19 August 2025
This month, we caught up with the Investment Team at AustralianSuper to discuss what’s driving investment markets.
The financial year ending 30 June 2025 delivered generally strong investment performance for superannuation balances, but not without significant volatility. US trade policies and tariff risks were a key driver of the ups and downs experienced by global markets and economies, particularly in March and April.
Ultimately, international and Australian listed shares were the best performing asset classes for the financial year. In the US, the strong growth of corporate earnings drove returns, particularly in tech-related stocks. Despite the impact of tariffs, other large markets, like Europe and China, also- exceeded growth expectations in the first half of 2025.
Unlisted assets – like infrastructure, property, private equity and private credit – generally lagged listed shares. Defensive assets – like fixed income and cash – provided relatively modest but steady returns, as both asset classes benefitted from still-higher interest rates.
Although global markets – with the US economy in particular – have remained resilient in recent months, many investors remain cautious about the lagged effects of tariffs. In the US, there are some signs of potential economic slowing, as well as an uptick in inflation. Similarly in the UK, a higher near-term inflationary outlook has tempered expectations for near-term interest rate cuts.

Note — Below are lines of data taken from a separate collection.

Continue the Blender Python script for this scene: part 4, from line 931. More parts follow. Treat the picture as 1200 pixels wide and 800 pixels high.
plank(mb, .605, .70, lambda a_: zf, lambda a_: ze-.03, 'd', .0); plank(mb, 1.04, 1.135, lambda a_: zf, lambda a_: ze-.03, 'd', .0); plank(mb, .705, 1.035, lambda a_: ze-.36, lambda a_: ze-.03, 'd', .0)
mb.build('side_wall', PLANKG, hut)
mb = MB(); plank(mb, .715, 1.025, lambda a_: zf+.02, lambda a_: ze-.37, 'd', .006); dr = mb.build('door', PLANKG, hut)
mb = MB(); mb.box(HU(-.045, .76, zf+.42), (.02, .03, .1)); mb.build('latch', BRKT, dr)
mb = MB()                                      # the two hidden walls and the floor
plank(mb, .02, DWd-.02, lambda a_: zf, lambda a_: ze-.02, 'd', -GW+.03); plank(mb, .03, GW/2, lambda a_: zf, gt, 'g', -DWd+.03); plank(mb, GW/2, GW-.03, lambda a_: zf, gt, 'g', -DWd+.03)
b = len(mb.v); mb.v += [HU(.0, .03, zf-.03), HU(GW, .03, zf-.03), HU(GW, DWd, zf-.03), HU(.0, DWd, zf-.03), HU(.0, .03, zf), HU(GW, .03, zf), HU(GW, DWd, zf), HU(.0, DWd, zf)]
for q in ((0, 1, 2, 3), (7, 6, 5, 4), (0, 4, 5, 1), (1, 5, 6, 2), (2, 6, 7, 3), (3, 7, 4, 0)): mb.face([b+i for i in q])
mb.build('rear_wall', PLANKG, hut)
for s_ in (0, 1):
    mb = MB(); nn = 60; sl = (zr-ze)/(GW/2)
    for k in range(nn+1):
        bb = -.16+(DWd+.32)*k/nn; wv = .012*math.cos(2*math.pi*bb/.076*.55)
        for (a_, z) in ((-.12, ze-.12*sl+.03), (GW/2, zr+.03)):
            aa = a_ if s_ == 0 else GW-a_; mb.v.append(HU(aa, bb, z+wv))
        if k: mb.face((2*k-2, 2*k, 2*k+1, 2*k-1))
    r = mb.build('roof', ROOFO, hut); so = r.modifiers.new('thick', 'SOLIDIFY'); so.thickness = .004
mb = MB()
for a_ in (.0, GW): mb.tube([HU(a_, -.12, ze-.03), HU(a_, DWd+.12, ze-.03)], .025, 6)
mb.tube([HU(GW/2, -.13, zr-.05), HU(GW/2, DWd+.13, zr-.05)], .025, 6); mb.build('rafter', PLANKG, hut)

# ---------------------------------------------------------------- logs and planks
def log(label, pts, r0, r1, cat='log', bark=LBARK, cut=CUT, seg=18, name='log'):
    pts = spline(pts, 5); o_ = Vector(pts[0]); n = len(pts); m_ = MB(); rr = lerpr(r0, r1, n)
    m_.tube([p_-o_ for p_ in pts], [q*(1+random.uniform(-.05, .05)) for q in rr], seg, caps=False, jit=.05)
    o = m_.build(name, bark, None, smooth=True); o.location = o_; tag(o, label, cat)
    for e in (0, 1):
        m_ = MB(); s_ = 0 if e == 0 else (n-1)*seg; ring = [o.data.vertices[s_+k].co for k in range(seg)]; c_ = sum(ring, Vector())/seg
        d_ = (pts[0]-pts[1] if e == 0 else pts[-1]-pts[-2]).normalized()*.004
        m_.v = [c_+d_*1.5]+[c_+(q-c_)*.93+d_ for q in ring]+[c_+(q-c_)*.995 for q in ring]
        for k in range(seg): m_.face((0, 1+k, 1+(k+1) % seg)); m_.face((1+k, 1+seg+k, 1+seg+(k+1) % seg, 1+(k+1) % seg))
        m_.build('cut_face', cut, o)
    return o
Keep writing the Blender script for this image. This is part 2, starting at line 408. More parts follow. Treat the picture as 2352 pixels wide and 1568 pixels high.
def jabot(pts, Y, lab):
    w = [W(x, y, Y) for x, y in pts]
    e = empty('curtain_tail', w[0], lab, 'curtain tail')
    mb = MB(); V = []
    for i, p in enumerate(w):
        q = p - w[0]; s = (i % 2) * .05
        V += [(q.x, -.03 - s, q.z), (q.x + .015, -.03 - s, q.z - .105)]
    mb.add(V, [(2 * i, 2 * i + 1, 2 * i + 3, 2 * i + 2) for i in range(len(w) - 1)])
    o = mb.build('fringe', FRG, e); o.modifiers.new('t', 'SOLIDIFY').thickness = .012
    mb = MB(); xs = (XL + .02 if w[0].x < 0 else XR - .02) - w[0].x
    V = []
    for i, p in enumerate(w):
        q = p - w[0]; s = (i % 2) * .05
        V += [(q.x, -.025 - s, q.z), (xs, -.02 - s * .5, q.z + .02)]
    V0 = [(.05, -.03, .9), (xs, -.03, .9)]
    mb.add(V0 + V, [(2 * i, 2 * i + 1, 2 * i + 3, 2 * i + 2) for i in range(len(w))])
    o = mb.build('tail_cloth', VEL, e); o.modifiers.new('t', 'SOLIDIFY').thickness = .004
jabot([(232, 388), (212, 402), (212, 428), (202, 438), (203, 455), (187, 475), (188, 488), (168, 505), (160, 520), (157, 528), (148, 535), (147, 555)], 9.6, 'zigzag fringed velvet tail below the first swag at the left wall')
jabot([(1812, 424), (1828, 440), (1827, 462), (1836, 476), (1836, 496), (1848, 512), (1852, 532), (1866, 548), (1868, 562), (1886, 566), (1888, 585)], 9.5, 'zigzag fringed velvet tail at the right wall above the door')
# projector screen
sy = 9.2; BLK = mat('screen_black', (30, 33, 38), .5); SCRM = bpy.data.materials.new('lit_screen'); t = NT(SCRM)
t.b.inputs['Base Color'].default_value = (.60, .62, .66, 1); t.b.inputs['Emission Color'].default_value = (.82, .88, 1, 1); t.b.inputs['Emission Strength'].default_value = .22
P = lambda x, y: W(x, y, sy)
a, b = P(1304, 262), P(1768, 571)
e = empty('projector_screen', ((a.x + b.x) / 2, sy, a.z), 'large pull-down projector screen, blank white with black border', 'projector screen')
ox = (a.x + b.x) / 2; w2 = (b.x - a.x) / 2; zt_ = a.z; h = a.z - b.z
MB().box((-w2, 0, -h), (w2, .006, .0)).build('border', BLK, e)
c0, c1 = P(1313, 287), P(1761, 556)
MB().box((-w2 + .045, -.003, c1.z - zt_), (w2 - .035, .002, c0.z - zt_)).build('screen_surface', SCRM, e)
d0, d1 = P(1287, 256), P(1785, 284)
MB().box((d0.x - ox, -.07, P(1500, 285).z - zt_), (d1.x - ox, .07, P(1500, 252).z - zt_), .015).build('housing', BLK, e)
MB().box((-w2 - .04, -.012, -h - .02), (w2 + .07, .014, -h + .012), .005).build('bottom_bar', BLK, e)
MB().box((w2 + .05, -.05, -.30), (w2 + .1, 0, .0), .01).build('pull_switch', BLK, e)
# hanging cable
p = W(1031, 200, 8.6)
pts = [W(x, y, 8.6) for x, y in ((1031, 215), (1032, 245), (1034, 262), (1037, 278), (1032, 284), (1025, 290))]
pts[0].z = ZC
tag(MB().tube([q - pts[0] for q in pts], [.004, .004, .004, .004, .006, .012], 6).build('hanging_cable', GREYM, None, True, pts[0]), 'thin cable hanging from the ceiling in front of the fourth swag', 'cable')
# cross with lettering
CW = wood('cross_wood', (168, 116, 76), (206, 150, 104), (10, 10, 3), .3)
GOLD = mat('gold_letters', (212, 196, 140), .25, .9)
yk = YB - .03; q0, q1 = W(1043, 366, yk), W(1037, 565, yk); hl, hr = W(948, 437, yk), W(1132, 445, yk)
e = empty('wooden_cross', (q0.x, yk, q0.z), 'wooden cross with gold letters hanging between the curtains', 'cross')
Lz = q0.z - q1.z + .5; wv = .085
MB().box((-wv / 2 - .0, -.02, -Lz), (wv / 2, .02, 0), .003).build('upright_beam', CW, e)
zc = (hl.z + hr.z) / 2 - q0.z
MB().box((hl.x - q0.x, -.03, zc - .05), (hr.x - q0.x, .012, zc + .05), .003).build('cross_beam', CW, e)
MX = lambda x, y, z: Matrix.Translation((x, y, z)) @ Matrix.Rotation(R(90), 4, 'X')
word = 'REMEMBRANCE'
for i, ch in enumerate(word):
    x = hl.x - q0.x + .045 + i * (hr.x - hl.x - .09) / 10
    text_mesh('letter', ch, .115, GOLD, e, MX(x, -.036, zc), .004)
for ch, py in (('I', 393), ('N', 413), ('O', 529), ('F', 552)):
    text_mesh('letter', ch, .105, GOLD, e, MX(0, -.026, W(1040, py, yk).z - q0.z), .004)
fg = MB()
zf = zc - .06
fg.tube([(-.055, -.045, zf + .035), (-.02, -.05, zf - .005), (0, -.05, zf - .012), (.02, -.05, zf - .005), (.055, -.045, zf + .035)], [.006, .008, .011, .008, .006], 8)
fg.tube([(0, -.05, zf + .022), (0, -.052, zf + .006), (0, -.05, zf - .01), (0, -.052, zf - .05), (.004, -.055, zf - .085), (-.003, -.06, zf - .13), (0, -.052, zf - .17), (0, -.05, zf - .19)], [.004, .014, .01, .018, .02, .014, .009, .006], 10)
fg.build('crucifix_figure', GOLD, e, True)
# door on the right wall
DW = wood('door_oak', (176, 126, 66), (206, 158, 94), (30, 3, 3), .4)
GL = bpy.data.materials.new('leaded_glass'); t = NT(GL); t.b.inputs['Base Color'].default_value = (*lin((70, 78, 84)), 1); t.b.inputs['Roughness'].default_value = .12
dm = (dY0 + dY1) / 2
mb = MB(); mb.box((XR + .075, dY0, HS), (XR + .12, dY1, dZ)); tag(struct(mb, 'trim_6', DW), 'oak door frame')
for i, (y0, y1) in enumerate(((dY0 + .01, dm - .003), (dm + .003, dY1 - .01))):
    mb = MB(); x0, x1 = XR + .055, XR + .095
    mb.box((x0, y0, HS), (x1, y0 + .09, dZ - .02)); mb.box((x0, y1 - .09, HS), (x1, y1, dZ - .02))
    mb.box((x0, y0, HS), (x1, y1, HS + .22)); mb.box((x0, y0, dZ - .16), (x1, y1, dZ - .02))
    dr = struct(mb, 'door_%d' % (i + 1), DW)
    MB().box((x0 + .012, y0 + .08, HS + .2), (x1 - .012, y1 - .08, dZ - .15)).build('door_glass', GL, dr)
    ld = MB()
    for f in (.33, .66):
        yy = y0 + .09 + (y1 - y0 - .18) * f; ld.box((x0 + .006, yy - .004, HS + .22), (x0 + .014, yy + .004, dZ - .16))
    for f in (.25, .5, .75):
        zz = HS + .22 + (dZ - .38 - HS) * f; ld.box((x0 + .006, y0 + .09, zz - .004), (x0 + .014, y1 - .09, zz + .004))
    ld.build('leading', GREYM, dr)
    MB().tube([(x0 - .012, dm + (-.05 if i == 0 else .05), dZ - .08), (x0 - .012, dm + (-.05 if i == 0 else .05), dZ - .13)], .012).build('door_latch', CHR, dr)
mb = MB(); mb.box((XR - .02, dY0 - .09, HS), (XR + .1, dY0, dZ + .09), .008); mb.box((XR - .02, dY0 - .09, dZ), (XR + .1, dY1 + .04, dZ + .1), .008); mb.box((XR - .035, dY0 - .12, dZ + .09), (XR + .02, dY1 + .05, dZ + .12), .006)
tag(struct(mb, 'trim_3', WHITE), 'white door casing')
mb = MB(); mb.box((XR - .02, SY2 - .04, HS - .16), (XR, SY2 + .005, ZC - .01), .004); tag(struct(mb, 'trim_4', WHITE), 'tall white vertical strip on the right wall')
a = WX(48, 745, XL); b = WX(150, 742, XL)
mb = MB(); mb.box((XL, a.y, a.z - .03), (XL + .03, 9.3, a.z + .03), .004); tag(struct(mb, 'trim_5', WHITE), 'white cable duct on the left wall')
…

Central banks face some challenges in their decision-making ahead. Banks generally raise interest rates in response to rising inflation and lower interest rates in response to slowing growth. These policy responses could be at odds with each other in an environment with rising inflation and slowing growth.
US policy changes and their impacts on global activity are, of course, front of mind for investors. As the impact of these policy changes continue to work their way through investment markets, trends in global growth will likely drive returns in the second half of 2025 and 2026.
More broadly, though, we’re focused on some other key thematic trends, like digitalisation, deglobalisation and decarbonisation. Referencing again the US technology-related sector, digitalisation has been a key driver of the recent earnings growth trend. We’re continuing to monitor the impact on productivity as artificial intelligence adoption continues to grow.